During this period of time, the OED also started its journey towards documenting all the worlds in the English Language, and the method by which they did so was to have readers read all the books of the time and submit in quotes and page number the words where they found interesting usage. W.C Minor, being in an asylum, and still having some means of his own, managed to find the call for help and contributed well over 12,000 quotes, most of which were actually used and significant.
The book is very well researched and the author plainly loves the subject matter. The prose is beautifully written as well, and reminds me of the well loved Victorian prose that most folks are familiar from Jane Austen’s works.
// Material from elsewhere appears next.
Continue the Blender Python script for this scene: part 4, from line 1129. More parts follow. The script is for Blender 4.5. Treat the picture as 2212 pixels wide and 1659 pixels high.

An example is a letter he wrote to the head of the OED project:
Pray pardon the liberty I take, to enclose you a postal payable to your order—that I thought might add in a small way against unexpected demands upon your means. Even a millionaire may feel satisfaction to find he has a sovereign more than he thought for, though himself a republican, and we less gifted people have a right to a like satisfaction when the chance permits. Building a house and going on a journey are much the same, in costing more than one expects; and in any case I am sure you can make this useful. Now I will say goodbye to you both, with best wishes for your welfare, and in its uncontracted form also, God be with you, W. C. Minor
Such lovely use of language!
The book does cover the life and death of both W.C Minor and Dr. Murray, the head of the project, chronicling how they met and how they interacted together. Its a loving work of scholarship, but its also a fairly niche subject.
I recommend it only if you’ve any interest in how the OED came to be, and one of the major contributors to it.